Elvis seemed different. He was apart; living behind the gates of Gracelands; a place fit for a King - with its walls of TV's, food and drink and music and friends on tap.  A man blessed; a man even the stars genuflected before.  But a man who had known what it was like to be poor.  From the ghetto... or the dustbowl equivalent. A man who was surely an American Jesus.

There was something very tragic about him, even I could see that. I remember going to get my hair cut and reading a tabloid while I waited. Elvis, it was rumoured, was taking drugs. Photos of him, bloated, sweating, dying were contrasted with photos taken just a few years previous looking healthy, fit, lithe. The recent photos were not the Elvis we watched in the morning during holidays in his summer, happy, formulaic films.

I remember thinking, "Someone will help Elvis. He'll be OK!"


The next visit to the barbers showed that this hadn't happened. More revelations about Elvis. Someone who knew him had said he was killing himself with drugs and food. And people he knew were implicated.  It couldn't be the fault of the King; that God, that innocent from the sticks.  He was being killed by other forces.

And then one day, when dad and I went to the Ulster Grand Prix, on the car radio, the news of Elvis' death began to filter through. And I thought, "the world will be in bits!"

I thought my mum would be upset. But she wasn't, when we arrived back home from Ray McCullough's win; from Tom Herron's return; from Joey Dunlop's Hares Leap bounce, my nanny and grandad were in our house, having a wee vodka or liqueur, a cup of tea, bracken, wheaten, soda, jam and a biscuit, as they were every Saturday night and there didn't seem to be any tone of grief or morbidity. No one seemed to miss him.  This was not a house grief stricken like those outside the King's big white gates.  We only had his films.  We heard only his voice still alive, still happy in Hawaii.  Elvis' death was as far away from our reality as his life had been. The Stars told us he had been their biggest influence. He hadn't been my dads - his had been his mum and dad.  He wasn't my mum's - her's were here in my living room, laughing, sharing a joke.

Elvis died at a time when my life changed. It was the last long, hazy, lazy summer my primary school friends and I were together. Shortly after his death, We were split up and we went to intermediate for us eejits and grammar, for the snobs. Or so we said.
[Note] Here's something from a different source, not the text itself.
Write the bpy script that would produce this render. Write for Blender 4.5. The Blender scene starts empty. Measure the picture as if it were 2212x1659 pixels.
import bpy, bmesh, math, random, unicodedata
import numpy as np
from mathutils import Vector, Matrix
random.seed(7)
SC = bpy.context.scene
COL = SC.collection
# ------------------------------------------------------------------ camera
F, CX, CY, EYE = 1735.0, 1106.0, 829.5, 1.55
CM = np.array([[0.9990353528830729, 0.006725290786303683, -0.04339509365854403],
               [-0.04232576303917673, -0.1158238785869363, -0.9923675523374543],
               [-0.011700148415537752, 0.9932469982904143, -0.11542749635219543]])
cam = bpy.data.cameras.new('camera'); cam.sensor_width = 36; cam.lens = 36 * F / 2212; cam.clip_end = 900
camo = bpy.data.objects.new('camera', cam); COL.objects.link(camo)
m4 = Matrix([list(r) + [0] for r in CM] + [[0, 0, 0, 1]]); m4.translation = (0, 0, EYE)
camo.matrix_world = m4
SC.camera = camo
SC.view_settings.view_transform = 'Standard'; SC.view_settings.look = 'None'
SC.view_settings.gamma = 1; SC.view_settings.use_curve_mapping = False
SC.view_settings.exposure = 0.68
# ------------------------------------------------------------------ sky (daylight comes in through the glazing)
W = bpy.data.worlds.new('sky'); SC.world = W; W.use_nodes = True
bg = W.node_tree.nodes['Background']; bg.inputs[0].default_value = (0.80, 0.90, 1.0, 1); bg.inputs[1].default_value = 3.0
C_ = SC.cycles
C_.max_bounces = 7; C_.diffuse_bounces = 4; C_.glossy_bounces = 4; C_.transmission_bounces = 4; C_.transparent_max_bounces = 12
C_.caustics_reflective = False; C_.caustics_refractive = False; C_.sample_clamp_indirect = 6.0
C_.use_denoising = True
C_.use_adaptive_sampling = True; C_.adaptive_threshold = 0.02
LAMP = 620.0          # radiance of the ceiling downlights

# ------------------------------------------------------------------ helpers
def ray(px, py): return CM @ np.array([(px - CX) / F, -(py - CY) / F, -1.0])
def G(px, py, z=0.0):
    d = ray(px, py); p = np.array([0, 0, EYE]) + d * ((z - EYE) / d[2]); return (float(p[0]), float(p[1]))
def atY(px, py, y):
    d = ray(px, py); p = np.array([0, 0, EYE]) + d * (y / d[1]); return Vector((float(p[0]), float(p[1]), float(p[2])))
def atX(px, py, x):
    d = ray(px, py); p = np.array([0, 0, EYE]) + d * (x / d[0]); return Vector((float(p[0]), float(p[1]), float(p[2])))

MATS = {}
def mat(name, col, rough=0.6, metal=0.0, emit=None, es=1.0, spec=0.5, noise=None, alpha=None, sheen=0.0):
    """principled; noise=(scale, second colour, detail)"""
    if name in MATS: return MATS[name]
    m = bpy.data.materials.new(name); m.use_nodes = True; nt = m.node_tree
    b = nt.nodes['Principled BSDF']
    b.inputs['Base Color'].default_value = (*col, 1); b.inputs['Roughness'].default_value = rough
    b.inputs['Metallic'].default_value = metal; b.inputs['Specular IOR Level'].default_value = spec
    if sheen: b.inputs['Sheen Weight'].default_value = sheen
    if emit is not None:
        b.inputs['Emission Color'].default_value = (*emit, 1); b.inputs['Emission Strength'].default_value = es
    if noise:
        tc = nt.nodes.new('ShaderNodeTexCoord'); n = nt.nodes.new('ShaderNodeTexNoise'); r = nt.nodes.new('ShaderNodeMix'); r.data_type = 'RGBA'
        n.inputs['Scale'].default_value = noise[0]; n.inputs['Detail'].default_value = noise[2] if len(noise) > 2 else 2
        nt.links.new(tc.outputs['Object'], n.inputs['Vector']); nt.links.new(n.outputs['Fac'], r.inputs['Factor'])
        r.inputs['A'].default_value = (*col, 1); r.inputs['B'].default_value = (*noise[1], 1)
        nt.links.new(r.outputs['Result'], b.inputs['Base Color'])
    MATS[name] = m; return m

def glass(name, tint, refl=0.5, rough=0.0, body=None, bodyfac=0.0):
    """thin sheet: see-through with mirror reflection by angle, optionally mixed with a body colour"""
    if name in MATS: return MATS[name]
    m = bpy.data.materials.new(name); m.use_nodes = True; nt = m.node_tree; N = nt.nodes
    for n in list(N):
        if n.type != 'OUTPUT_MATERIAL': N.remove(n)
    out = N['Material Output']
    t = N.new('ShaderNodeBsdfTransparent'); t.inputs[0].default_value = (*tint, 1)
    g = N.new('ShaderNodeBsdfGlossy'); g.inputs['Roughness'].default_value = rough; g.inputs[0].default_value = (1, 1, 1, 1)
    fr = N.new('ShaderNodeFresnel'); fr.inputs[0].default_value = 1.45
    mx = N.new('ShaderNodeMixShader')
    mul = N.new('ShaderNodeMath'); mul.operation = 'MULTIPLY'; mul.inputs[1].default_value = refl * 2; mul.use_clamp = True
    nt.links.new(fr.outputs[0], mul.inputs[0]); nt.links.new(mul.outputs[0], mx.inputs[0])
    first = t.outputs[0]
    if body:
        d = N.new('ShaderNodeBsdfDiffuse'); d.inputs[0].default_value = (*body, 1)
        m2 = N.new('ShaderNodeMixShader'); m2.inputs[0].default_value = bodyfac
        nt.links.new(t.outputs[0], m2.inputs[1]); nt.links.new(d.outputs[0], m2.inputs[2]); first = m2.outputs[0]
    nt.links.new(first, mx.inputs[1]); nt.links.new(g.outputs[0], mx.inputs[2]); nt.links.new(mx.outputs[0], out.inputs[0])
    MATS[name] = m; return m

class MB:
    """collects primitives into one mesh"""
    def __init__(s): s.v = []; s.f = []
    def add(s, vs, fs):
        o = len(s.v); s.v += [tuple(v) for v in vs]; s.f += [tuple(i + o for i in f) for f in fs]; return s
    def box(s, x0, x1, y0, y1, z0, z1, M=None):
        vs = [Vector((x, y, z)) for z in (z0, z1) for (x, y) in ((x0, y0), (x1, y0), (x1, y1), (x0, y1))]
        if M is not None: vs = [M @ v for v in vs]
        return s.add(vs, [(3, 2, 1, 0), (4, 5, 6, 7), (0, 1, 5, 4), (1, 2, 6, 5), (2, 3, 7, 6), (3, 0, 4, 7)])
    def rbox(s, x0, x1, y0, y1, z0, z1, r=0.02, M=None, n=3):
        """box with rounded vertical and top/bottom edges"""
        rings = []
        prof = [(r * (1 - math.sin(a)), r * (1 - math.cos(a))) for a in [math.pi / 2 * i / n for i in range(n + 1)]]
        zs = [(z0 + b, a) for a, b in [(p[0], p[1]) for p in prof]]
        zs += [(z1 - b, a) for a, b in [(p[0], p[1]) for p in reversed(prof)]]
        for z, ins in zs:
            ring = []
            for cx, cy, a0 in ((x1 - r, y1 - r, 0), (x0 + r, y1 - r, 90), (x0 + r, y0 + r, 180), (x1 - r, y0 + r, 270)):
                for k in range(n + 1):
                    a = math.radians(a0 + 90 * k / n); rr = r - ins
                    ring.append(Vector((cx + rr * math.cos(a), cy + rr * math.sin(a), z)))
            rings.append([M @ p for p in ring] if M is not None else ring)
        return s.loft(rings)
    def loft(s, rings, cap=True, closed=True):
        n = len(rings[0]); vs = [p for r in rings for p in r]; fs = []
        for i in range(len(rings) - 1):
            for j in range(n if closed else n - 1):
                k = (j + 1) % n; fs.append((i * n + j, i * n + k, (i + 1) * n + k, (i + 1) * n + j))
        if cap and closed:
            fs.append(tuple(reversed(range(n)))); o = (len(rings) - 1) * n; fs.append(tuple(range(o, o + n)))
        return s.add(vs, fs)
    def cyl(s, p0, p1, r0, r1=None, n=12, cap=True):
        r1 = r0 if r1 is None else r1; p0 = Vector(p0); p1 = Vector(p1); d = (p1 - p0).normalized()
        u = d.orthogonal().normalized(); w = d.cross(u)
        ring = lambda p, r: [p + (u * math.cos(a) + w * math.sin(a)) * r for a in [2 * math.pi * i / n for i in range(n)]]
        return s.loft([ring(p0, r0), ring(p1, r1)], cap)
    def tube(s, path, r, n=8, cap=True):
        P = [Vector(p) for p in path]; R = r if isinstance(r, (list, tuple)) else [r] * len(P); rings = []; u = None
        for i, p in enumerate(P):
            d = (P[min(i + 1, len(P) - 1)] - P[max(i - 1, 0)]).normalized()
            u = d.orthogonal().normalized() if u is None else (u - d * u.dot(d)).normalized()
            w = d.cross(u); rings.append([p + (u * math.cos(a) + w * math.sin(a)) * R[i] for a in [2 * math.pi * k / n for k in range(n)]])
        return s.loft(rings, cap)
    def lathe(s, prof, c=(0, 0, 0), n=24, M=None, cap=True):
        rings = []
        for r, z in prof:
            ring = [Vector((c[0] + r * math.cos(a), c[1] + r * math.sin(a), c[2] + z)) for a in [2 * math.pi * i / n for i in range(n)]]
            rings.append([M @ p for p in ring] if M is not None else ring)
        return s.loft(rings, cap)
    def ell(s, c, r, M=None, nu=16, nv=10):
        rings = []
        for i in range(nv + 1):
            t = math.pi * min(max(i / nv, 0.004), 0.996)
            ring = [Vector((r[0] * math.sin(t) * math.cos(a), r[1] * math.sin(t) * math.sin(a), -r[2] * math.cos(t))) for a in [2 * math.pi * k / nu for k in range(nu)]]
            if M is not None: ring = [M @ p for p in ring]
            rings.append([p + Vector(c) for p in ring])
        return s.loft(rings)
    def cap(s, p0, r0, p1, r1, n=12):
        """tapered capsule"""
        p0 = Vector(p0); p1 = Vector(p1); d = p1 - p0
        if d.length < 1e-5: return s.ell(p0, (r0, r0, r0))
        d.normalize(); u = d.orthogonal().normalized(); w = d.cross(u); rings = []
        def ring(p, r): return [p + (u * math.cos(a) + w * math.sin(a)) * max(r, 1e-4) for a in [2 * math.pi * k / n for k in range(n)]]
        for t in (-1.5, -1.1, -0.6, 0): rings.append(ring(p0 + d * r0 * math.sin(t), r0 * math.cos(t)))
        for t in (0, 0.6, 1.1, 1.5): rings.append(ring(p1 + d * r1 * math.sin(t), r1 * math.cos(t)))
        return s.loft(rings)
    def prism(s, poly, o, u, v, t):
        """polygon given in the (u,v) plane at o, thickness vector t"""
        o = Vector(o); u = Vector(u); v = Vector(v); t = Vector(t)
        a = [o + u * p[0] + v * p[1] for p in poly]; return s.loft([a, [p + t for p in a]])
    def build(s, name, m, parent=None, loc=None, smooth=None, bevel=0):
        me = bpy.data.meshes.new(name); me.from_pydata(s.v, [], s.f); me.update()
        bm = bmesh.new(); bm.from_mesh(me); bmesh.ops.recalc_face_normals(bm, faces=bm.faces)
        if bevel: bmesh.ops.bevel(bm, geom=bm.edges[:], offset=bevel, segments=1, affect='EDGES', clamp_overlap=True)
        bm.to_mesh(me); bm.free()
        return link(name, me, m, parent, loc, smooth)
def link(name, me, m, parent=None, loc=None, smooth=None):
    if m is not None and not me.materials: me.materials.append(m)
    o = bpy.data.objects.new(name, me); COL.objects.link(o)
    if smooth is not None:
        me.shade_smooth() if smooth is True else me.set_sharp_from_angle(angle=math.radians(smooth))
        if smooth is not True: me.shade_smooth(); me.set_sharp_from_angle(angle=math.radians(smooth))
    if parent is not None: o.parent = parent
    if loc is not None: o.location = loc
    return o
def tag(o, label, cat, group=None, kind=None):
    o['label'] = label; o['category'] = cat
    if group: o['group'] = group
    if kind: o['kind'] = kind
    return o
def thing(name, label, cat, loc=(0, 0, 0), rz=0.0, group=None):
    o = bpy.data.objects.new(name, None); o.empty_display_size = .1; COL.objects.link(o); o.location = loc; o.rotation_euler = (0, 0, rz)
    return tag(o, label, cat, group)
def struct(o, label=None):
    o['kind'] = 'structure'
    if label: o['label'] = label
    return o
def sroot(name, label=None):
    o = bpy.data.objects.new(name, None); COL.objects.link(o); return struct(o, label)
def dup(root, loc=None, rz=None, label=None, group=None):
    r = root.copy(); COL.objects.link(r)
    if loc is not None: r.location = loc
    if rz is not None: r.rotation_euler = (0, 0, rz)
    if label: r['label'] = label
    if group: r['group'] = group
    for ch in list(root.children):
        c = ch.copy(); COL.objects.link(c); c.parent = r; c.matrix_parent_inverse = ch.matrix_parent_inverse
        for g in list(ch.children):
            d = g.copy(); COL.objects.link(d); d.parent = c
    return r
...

Though one friend remained constant, Mickey Neeson, who had always went to a different school. We were different since birth. Our descendants belief in Empire over King or vice versa, meant our friendship was one that was after school. My cool friend. The Fonz personified. Always happy, always positive and someone who influenced my political thought more than he or I could have known back then. Mickey was still Mickey. We cycled with a new found, more mature freedom to my Granny and Grandad's miles away out of town, in Tullylish, and watched saturday afternoon wrestling with Mickey's aunt and Big Daddy in Lawrencetown. And ate boiled sweet peanuts amongst the grass at the top of the big hill. And for a few days more, my primary school friends were not wrenched from me by way of different uniforms and a sense of being better or cleverer or not. Girls looked different and Blackpool in July, with my sisters Karen and Margaret, my mum and dad, Nanny and Grandad, cousins Ian and Amanda and aunt Lorna and Uncle Ian, was even more beautiful.

Elvis was dead. And his films brightened our mornings. His music played, tinny, mono from small radios and other stars spoke about him and their world. It didn't change that much. They were still far far away. But my world was about to change.

The world continued to turn and the King was replaced in the tabloids by others. Lee Majors, Farrah Fawcett, George Best... they were the new incestuous golden families. Parkinson laughed as comedian and Carry On star regaled with story and revelation.

And this Christmas, my son bought me Elvis' latest album and I remember the summer before it all changed. Elvis didn't influence me, his death didn't touch me too much, but those around me that summer certainly have. A last summer of security and with everyone around me I loved.